Website Compliance

Your website has
legal requirements

If your site has a contact form, online ordering, or a booking page, California expects more from it than most owners realize. We bring small-business websites up to standard (privacy policy, terms, accessibility) and give you a documented record of the work.

Three gaps most small-business sites have

No posted privacy policy

California's Online Privacy Protection Act requires any website that collects personal information from California residents to conspicuously post a privacy policy. There is no small-business exemption. A contact form, reservation widget, or online ordering page counts as collecting personal information.

Not accessible to people with disabilities

In California, a business with a physical location can face an accessibility claim tied to its website under the ADA and the state's Unruh Civil Rights Act, which sets statutory damages starting at $4,000 per violation. Demand letters built on website accessibility reach small businesses regularly, and resolving one typically runs into five figures before the site is ever fixed.

The layer nobody owns

Most small-business web presences are assembled from parts: a designer builds the marketing site, a platform handles the ordering or booking. Each assumes someone else handled the legal pages. Usually nobody did, and the gap sits on your domain, under your business name.

What we deliver

Privacy policy written to your site

Based on what your site actually collects and which platforms it actually uses: your forms, your ordering provider, your analytics. Not pasted boilerplate that describes a site you don't have.

Terms of use

Covering your site, your content, and your online ordering or sales where applicable.

Accessibility statement

A public commitment with a working feedback channel, so visitors who hit a barrier have a way to reach you instead of a reason to call a lawyer.

Accessibility scan and fixes

We test every page against the WCAG 2.2 AA success criteria using both automated testing and manual review, the way professional auditors work, fix what is fixable within your platform, and tell you plainly what remains. Larger remediation is quoted separately, only if testing warrants it.

Integration on every page

Policies that exist but aren't linked don't count. We wire the legal pages into your site footer across every page, including ordering and booking surfaces where the platform allows it.

A written report

What was checked, what was fixed, what remains. You keep it as your record of good-faith effort.

One thing we don't do: overlay widgets. Products that promise one-line accessibility fixes have not stopped businesses from receiving demand letters, and they often make sites harder to use with assistive technology. We fix the site itself.

Eight IT implements and documents your privacy, terms, and accessibility work. We are not a law firm and do not provide legal advice. Where legal judgment is needed, that is your legal team's role, and we conform our work to their requirements.

How it works

A full accessibility remediation runs four to eight weeks for a small site, longer for a larger one. The compliance package itself, your privacy policy, terms, accessibility statement, and the foundational accessibility fixes, moves faster: with full access and your details in hand, most small sites are done in about a week. Deeper remediation, if a site needs it, is scoped separately and takes longer. Timing also depends on our availability and how quickly you can hand over logins and details.

1. Send us your site

You send your website address, plus your ordering or booking platform if it lives on a separate domain. We take a look at every page.

2. We assess and quote

We identify exactly what's missing and what's fixable, then send you a flat fee up front. No hourly meter, no surprises.

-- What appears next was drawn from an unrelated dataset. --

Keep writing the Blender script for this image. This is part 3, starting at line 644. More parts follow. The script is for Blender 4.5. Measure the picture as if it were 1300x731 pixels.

3. We implement and document

You give us access and a few business details, we do the work, and you get a written record of what was checked and what was fixed.

Questions

How long does it take?

The compliance package, your policies, accessibility statement, integration, and foundational fixes, is usually done in about a week once we have full access and your business details. A full accessibility remediation of a small site typically runs four to eight weeks across the industry; if your site needs that depth, we scope it separately and tell you up front. The main variables are our availability and how quickly you can hand over logins and details.

What do you need from me?

Access to your site and any separate ordering or booking platform, by login or invite, and the business details for your legal pages: legal name, address, contact email and phone, and your returns policy if you sell online. The sooner we have these, the sooner we finish.

I've received a demand letter. Can you help?

Yes. We bring your site up to standard and give you documentation of the work, which establishes a record of good-faith remediation going forward. We do not provide legal advice or defend the claim itself; that is your attorney's role. If your legal team has specific requirements, we implement to their direction.

Will this guarantee I won't be sued?

No, and anyone who promises that is selling something. What we provide is real fixes to the site plus a documented record of good-faith effort, which is the strongest practical position a small business can be in.

Do you use an accessibility overlay or widget?

No. Overlay widgets have not stopped businesses from receiving demand letters, and they often make sites harder to use with assistive technology. We fix the site itself.

What does it cost?

A flat fee, quoted up front after we look at your site. No hourly meter and no subscription. If we find larger structural problems, we tell you and quote that work separately before doing anything.